**Written request**
Below are records. Copy every line with "pixels" in it.

==== Record excerpts

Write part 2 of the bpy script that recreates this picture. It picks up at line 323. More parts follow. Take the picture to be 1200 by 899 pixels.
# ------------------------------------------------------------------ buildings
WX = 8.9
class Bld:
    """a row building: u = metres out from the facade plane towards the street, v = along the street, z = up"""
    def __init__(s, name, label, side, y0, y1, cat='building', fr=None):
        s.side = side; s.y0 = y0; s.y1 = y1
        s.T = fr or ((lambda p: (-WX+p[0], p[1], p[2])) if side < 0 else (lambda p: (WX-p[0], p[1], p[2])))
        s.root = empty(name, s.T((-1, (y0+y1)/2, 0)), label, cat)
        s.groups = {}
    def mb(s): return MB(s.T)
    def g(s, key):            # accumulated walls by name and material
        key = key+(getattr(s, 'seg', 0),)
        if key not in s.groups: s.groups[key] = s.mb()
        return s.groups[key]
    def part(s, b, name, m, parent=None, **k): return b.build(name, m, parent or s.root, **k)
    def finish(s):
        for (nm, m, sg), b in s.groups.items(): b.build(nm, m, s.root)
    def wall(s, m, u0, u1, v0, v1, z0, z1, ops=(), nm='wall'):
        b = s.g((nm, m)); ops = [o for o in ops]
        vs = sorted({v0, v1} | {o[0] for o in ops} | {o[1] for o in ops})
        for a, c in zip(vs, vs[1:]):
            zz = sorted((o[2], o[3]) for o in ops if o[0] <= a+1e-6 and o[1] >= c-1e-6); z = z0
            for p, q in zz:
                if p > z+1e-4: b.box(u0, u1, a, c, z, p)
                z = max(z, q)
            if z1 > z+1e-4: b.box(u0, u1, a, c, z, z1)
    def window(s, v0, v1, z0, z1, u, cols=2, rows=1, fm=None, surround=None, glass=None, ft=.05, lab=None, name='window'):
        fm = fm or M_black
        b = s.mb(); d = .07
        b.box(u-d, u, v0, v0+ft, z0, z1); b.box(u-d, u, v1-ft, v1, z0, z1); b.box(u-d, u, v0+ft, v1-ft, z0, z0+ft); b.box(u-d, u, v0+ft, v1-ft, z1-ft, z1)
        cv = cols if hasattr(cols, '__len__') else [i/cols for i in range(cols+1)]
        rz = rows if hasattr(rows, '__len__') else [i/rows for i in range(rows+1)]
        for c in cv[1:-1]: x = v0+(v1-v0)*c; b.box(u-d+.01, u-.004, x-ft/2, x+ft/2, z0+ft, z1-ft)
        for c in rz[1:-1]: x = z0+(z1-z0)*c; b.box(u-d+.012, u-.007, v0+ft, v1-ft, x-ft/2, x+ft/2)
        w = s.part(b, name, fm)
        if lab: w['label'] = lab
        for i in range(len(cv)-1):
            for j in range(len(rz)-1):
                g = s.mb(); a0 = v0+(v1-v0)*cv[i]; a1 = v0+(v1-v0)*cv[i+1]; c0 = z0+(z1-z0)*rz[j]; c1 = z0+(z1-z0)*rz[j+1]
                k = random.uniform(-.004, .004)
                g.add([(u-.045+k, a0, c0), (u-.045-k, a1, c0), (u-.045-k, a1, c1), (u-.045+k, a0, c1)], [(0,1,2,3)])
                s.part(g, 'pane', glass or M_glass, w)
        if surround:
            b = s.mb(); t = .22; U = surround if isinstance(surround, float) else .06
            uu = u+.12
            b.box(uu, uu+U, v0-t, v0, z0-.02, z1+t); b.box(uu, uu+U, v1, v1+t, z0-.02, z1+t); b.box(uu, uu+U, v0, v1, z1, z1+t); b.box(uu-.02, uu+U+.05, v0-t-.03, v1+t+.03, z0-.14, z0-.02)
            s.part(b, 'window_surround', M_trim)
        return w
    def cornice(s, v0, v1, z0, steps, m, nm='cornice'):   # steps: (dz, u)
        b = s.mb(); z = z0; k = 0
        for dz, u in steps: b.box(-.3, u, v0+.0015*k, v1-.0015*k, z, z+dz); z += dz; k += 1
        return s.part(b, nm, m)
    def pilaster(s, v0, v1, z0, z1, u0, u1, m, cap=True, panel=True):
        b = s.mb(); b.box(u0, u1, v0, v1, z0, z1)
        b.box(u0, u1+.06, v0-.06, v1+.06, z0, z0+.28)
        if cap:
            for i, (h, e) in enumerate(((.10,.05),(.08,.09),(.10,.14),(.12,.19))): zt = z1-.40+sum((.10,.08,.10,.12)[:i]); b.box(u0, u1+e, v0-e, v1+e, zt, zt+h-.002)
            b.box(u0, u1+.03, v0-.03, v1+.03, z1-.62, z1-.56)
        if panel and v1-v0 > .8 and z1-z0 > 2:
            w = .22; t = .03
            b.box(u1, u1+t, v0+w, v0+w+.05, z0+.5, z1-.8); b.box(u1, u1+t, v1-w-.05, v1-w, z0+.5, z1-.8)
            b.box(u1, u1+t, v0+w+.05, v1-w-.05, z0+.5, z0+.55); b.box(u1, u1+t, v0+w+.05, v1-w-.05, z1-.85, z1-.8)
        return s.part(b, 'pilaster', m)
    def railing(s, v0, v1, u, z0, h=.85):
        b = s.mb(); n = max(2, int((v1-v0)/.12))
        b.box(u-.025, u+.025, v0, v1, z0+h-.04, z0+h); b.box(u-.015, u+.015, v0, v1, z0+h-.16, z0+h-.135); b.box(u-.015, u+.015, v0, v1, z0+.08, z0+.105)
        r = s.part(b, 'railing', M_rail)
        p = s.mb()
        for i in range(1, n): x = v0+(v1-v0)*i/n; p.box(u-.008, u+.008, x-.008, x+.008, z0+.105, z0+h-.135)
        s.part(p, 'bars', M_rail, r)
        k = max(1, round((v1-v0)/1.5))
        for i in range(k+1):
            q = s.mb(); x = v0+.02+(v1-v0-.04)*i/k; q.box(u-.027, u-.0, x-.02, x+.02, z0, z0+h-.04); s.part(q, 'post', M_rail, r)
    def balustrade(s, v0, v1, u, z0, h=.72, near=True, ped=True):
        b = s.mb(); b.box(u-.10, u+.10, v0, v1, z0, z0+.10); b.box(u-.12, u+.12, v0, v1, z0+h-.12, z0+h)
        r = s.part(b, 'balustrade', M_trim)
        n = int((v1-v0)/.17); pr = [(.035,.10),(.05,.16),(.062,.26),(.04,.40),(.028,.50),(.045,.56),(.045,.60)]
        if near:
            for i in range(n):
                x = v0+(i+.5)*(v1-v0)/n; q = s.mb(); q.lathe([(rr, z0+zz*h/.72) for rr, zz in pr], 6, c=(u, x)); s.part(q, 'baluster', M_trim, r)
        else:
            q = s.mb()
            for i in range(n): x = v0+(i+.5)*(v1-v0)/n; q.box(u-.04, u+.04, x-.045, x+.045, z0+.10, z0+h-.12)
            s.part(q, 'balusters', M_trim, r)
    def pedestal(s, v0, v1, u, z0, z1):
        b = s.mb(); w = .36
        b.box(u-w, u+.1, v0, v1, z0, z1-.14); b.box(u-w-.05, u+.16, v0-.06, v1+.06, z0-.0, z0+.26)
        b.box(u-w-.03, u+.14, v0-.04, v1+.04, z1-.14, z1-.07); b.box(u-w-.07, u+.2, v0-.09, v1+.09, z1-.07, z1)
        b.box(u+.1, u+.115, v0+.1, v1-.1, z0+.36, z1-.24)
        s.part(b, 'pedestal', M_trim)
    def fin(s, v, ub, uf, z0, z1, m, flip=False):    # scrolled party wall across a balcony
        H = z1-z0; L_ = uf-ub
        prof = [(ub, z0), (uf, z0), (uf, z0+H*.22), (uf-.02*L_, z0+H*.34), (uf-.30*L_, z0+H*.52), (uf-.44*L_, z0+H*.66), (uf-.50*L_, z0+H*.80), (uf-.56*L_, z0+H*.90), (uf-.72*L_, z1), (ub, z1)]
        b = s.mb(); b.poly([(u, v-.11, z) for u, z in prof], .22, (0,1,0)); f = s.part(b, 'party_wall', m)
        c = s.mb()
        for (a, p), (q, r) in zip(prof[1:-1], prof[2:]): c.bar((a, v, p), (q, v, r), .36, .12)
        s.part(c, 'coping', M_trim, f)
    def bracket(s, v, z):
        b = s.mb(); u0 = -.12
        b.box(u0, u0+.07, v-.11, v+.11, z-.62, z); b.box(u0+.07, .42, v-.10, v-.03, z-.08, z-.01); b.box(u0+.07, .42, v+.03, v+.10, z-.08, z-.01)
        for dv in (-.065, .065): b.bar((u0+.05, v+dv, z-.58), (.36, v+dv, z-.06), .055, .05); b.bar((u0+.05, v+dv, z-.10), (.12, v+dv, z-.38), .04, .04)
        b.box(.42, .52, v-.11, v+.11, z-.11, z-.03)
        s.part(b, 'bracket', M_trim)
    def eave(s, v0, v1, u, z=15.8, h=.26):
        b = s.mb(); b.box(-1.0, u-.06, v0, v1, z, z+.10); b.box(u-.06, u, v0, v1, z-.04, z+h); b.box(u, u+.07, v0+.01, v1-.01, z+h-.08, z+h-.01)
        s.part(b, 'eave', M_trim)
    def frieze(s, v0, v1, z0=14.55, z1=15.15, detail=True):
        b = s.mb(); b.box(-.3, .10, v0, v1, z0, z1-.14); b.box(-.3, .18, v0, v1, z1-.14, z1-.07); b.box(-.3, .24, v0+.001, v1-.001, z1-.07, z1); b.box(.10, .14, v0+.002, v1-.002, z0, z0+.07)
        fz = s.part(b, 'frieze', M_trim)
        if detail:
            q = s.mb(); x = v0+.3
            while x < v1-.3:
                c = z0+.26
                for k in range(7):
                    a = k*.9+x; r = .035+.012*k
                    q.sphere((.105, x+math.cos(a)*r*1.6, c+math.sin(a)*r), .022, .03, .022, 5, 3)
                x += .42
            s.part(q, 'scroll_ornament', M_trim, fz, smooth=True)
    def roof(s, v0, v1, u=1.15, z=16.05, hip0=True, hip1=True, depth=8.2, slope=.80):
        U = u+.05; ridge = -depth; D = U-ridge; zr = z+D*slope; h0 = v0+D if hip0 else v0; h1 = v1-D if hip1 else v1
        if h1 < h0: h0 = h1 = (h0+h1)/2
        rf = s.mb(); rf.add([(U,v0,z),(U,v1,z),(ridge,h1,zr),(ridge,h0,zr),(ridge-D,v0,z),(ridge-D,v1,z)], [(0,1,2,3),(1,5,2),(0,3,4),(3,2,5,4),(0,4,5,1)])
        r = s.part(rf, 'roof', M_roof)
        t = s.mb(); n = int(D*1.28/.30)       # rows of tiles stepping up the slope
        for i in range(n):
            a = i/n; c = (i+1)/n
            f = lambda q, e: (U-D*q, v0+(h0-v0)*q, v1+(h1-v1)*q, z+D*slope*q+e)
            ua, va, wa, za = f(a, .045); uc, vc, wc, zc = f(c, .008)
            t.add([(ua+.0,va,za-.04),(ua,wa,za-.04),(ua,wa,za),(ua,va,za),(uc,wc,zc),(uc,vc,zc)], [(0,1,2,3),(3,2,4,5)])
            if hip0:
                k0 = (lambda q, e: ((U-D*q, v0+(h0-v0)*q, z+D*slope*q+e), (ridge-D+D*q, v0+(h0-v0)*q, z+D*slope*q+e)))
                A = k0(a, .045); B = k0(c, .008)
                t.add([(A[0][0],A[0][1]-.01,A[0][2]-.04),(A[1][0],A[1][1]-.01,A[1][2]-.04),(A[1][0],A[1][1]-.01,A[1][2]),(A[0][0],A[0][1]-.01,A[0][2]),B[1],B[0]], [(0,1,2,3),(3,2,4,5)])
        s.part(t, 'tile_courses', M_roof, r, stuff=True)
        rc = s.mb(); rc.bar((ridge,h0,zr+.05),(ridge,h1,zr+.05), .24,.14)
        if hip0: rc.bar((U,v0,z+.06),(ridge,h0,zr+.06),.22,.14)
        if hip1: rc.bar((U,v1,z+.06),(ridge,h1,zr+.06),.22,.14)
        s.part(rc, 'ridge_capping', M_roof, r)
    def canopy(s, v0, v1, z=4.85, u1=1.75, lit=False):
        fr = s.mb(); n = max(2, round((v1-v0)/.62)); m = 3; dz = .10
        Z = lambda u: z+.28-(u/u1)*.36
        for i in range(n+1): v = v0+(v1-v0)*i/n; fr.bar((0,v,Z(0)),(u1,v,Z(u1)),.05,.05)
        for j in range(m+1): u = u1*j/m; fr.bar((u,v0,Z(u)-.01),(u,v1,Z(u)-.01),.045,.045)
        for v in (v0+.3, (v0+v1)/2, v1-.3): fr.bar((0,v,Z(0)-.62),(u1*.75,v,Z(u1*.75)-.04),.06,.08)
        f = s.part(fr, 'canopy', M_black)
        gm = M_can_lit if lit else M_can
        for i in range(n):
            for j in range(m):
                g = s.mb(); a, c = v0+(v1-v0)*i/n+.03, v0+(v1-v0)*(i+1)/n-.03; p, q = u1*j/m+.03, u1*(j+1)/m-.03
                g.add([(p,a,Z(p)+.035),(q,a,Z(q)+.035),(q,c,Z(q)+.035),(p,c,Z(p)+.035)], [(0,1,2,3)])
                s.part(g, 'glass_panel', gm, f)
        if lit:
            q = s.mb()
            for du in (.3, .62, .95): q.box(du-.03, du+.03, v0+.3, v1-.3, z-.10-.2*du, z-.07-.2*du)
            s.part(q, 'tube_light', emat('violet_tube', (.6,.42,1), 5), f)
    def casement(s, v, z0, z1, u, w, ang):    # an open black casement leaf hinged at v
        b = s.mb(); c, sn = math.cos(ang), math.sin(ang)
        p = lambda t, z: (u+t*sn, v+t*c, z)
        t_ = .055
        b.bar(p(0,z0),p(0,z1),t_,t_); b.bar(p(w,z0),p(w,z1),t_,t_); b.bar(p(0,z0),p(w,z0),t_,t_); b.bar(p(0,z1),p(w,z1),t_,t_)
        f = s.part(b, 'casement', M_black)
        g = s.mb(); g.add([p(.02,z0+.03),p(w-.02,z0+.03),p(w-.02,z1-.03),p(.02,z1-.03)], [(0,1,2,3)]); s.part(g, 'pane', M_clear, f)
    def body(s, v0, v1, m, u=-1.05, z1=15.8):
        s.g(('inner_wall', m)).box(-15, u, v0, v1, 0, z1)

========
==== Record excerpts

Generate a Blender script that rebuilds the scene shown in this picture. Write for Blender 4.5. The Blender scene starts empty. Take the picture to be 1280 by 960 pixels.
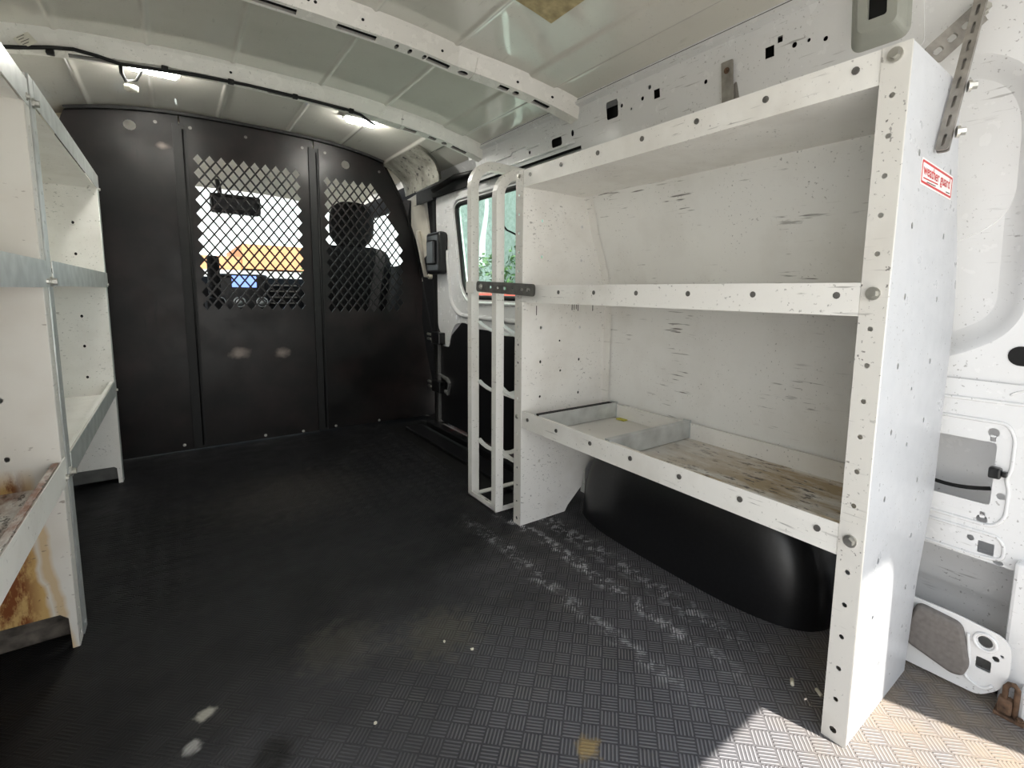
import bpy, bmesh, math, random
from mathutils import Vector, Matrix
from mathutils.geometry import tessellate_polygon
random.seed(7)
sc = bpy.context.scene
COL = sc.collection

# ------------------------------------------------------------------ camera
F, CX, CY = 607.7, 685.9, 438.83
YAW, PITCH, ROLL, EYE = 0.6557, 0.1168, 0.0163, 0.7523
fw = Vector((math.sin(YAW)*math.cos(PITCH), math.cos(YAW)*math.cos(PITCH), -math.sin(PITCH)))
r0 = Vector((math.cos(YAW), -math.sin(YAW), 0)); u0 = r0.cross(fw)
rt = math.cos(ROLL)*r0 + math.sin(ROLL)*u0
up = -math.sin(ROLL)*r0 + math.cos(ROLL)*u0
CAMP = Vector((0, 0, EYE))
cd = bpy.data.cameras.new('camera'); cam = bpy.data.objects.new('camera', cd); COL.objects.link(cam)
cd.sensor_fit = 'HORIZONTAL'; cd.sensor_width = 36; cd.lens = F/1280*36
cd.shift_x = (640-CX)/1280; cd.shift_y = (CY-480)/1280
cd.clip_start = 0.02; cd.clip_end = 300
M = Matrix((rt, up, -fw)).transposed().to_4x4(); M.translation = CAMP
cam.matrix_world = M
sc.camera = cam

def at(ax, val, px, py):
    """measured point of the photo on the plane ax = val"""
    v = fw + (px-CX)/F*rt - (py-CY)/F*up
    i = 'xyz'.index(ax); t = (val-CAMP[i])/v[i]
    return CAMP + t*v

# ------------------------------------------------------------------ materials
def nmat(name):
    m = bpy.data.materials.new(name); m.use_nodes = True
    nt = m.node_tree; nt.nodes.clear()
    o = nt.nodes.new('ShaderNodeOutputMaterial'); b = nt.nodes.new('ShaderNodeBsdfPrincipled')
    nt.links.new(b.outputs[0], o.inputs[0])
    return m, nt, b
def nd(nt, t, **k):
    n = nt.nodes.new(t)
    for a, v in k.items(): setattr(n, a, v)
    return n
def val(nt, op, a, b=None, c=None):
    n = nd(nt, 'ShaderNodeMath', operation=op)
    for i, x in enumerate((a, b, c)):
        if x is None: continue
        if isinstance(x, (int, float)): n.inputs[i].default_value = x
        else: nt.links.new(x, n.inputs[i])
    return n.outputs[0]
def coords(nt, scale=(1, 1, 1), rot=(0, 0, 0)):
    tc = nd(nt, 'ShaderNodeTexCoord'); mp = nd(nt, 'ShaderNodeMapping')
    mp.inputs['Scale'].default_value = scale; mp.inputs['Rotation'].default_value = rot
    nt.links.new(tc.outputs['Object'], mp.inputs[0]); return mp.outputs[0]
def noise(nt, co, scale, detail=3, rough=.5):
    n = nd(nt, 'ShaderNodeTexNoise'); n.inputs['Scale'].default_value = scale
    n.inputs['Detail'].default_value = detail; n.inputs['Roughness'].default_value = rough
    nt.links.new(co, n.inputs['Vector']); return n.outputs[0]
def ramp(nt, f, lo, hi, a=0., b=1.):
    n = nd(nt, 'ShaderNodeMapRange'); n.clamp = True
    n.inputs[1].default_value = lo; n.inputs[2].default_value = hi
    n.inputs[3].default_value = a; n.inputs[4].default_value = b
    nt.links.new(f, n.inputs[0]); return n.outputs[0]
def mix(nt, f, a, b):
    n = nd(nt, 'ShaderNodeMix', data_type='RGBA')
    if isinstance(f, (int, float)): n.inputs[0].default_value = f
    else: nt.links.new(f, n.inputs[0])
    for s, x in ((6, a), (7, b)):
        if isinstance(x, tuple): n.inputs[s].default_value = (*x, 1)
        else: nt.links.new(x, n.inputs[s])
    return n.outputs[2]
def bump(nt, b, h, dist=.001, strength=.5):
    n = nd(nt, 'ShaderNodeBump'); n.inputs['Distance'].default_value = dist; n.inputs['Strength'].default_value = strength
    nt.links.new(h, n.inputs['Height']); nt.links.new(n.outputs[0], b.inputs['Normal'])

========

**Response to this task**
Write part 2 of the bpy script that recreates this picture. It picks up at line 323. More parts follow. Take the picture to be 1200 by 899 pixels.
Generate a Blender script that rebuilds the scene shown in this picture. Write for Blender 4.5. The Blender scene starts empty. Take the picture to be 1280 by 960 pixels.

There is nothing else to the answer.